Friday, June 19, 2015

"To kill the Indian in the child" -- never uttered


I recently criticized the Toronto Star for its editorial use of the odious expression "to kill the Indian in the child."  The basis of my objection was the Star's placing these words in quotation marks and failing to attribute them to some actual person.

This occurred in the midst of the vacuous debate of whether the Indian residential schools constituted cultural genocide. The Chief Justice of the Supreme Court of Canada, Beverley McLachlin, waded in thereby shedding her robes of judicial impartiality and exposing the legal activist.

Toronto Star apologist Cathy English replied with an excerpt from a speech by Stephen Harper where he used phrase again in quotation marks, again without attribution. On occasion the expression was attributed to the poet Duncan Campbell Scott, long-time Superintendent of Indian Affairs responsible for the residential schools.. Worse still, one correspondent claimed it appears in Canadian legislation.

Statements in quotation marks must be the exact words uttered by an attributable source.
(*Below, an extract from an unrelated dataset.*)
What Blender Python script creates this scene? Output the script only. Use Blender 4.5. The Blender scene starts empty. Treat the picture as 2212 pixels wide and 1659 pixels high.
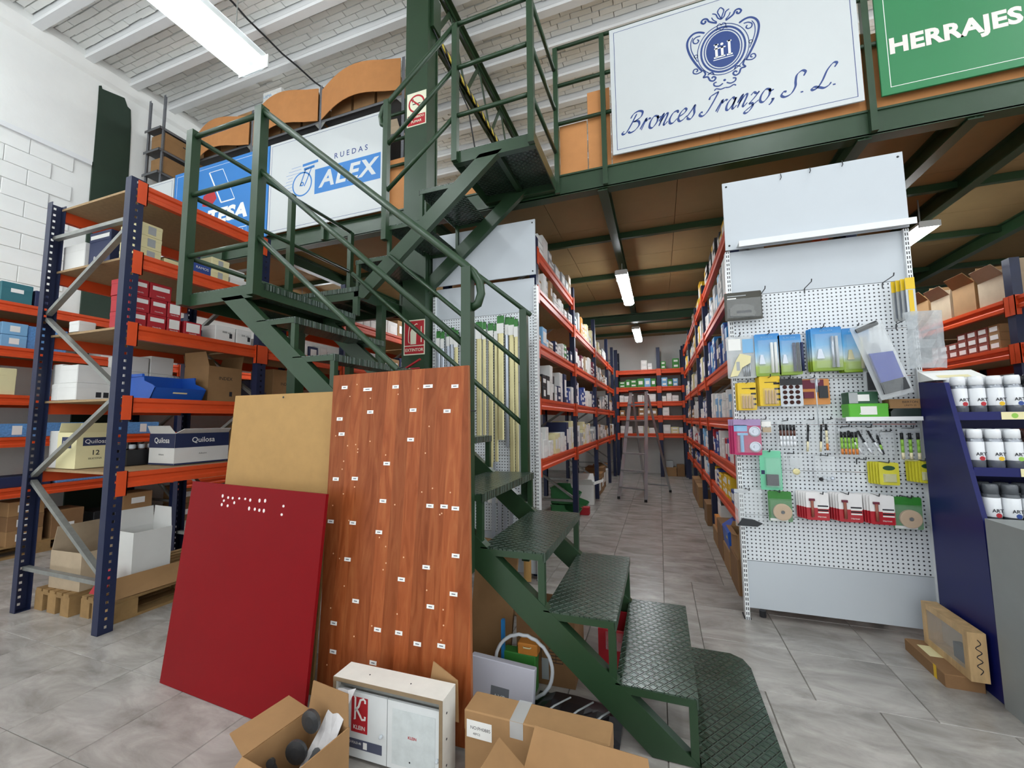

Neither the Star nor the Prime Minister followed this essential rule.

For the record, an excerpt from Conversations with a Dead Man; the legacy of Duncan Campbell Scott by Mark Abley:

"But the offending phrase is not Scott's. He never used those words. Neither did any other Canadian official. The quotation can be traced back to a somewhat different statement uttered by a high-ranking officer in the U.S. Army, Richard Henry Pratt, the nineteenth-century superintendent of a residential school in Pennsylvania: 'All the Indian there is in the race should be dead. Kill the Indian in him and save the man'."